Todo está en nuestros lenguajes: la letra A tiene su origen en el alfabeto fenicio y la procedencia de este pictograma se encuentra en la antigua escritura hierática egipcia de uno de los símbolos de mayor importancia en la Antigüedad, el toro o buey. Los fenicios modificaron el trazo situando la vista sobre la cabeza del animal: un día el toro en busca de conocimiento bajó la testa con la intención de embestir al universo y, al hacerlo, se transfiguró en su propio signo; ya parado sobre dos piernas, tomó finalmente la forma de un ser humano cuyo torso y cabeza quedaron en la parte superior orientada la testa hacia el «uno», hacia el infinito.
Desde entonces la letra A no deja de apuntar al cenit, palabra cuya etimología viene del árabe samt ur-ra’s «dirección de la cabeza» o «camino encima de la cabeza».
Para que el impacto escenográfico de la muerte del Cristo fuera absoluto, para que todo se convirtiera en penumbra, se necesitaba el contraste de la «hora sexta», hora que corresponde al medio día[7] —A es la nota la y el acorde de la mayor es considerado tradicionalmente como el «medio día»—. Durante esas tres horas de penumbra los testigos del acontecimiento quedaron sumergidos entre la luz y la oscuridad.
Al contravenir la segunda ley de la termodinámica que nos dice que el desorden o la entropía aumenta siempre con el tiempo, la armonía emanada del sistema humano muestra indicios de tender a lo opuesto. Así, la sucesión de sonidos —notas armónicas— transcurren progresivamente en el tiempo y el espacio sin realizar, después del primer impulso, ninguna inversión adicional de energía para que ese orden continúe avanzando: «La segunda ley de la termodinámica no es absoluta. La entropía puede decrecer, o lo que es lo mismo, el orden puede aumentar de forma natural, aunque esto es algo extremadamente improbable» (Stephen Hawking). Si en un sistema la entropía define el grado de desorden, en consecuencia la armonía define el grado y las formas del orden: el ser humano logró reflejar en las frecuencias de su voz el mismo milagro que formó el orden en el universo, un bajo nivel de entropía.
En el lenguaje, las palabras de cualquier idioma al ser pronunciadas reflejan el orden antes mencionado con la misma precisión, porque nadie —a menos que lo haga con un propósito específico o de búsqueda artística— en su sano juicio cuenta la cantidad de veces que va a repetir una palabra.

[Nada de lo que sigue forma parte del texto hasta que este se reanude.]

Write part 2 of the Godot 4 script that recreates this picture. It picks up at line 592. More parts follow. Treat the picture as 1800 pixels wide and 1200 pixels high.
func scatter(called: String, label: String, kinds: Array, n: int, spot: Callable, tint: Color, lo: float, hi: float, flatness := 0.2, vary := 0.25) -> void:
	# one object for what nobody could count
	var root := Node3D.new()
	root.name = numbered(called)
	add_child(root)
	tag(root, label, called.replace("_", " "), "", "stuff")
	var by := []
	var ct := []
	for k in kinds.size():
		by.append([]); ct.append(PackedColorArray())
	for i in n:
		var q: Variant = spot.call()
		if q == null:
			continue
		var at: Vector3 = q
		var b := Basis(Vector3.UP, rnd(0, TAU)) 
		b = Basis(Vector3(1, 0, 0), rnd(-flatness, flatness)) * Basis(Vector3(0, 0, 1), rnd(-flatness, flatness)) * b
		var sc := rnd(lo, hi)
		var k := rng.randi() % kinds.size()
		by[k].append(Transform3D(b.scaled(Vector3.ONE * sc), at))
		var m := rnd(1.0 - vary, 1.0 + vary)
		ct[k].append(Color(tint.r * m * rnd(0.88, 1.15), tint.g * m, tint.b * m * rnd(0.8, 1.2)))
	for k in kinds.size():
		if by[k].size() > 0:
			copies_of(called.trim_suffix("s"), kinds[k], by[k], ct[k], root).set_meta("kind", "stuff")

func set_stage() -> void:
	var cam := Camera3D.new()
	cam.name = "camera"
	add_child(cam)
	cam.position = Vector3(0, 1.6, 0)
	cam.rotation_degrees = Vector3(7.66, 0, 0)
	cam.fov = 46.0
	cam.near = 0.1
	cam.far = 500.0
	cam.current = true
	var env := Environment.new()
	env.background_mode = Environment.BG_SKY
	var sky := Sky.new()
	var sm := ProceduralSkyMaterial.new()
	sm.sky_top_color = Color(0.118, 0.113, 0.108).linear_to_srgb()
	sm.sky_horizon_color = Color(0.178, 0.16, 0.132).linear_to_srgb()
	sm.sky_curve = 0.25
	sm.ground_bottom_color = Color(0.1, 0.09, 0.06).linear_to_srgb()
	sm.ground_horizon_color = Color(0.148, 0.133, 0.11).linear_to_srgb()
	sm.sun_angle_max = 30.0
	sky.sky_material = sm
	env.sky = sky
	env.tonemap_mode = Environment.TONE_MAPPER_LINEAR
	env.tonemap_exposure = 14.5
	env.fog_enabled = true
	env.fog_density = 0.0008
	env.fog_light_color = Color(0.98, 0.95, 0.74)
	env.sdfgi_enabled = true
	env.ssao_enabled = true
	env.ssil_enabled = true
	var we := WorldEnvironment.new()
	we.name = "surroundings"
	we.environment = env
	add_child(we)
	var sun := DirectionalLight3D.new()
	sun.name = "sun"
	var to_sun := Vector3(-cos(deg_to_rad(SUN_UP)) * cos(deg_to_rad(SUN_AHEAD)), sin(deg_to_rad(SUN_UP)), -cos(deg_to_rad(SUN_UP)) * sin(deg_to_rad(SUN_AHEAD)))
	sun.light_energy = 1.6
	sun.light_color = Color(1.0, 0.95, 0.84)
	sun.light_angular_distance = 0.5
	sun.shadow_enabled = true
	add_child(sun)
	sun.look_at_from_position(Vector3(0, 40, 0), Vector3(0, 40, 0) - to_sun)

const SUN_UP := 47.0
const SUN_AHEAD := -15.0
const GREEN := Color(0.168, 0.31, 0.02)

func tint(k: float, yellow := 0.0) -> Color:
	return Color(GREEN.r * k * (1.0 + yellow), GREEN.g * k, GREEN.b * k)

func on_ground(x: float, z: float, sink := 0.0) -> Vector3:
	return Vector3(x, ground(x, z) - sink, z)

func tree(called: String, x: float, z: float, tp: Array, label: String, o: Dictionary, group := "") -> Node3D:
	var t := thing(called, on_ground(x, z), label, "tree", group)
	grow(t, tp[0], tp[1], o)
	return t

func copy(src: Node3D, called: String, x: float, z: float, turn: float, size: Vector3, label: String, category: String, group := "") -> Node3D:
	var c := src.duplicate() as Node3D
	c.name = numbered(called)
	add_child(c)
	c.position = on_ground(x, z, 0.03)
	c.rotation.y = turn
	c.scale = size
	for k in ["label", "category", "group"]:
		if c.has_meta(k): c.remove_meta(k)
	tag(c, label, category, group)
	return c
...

Al ser la palabra pensamiento, esta armonía, con sus disonancias permea todo el quehacer humano.
Tenemos neuronas piramidales en la corteza cerebral, la amígdala y el hipocampo; estas neuronas son las surtidoras primarias de excitación en la corteza prefrontal y el sistema piramidal de los mamíferos.
La capacidad creativa está en las frecuencias sonoras de nuestra voz, la evolución vertiginosa es producto de nuestro poder de autocreación.
Pitágoras pudo ver algo que está en nuestro ADN y en nuestro ser: la armonía del universo.
Octavio Paz, en su último libro de poemas Árbol adentro, percibe ese orden milagroso que habita en las palabras:
Pero miro hacia arriba:
las estrellas escriben.
Sin entender comprendo:
también soy escritura
y en este mismo instante
alguien me deletrea.
[1] El término «palabra» proviene del latín parabola.
[2] Los sonidos del lenguaje, Juana Gil Fernández.
[3] En el cristal de Wigner, conformado por electrones de dos hojas, se puede observar el triángulo equilátero.
[4] El arte de la lógica (en un mundo ilógico), Eugenia Cheng, Jara Diotima, trad., Grano de Sal, 2019.
[5] Para calcular la altura (h) de un triángulo, automáticamente se crea un ángulo alfa a partir del observador. El ortocentro es el punto donde se cortan las tres rectas que contienen a las tres alturas de un triángulo.
[6] «Yo soy de mi amado y mi amado es mío». Cantar de los Cantares, 6:3.
[7] «Cuando vino la hora sexta, hubo tinieblas sobre toda la tierra hasta la hora novena», Marcos 15: 33.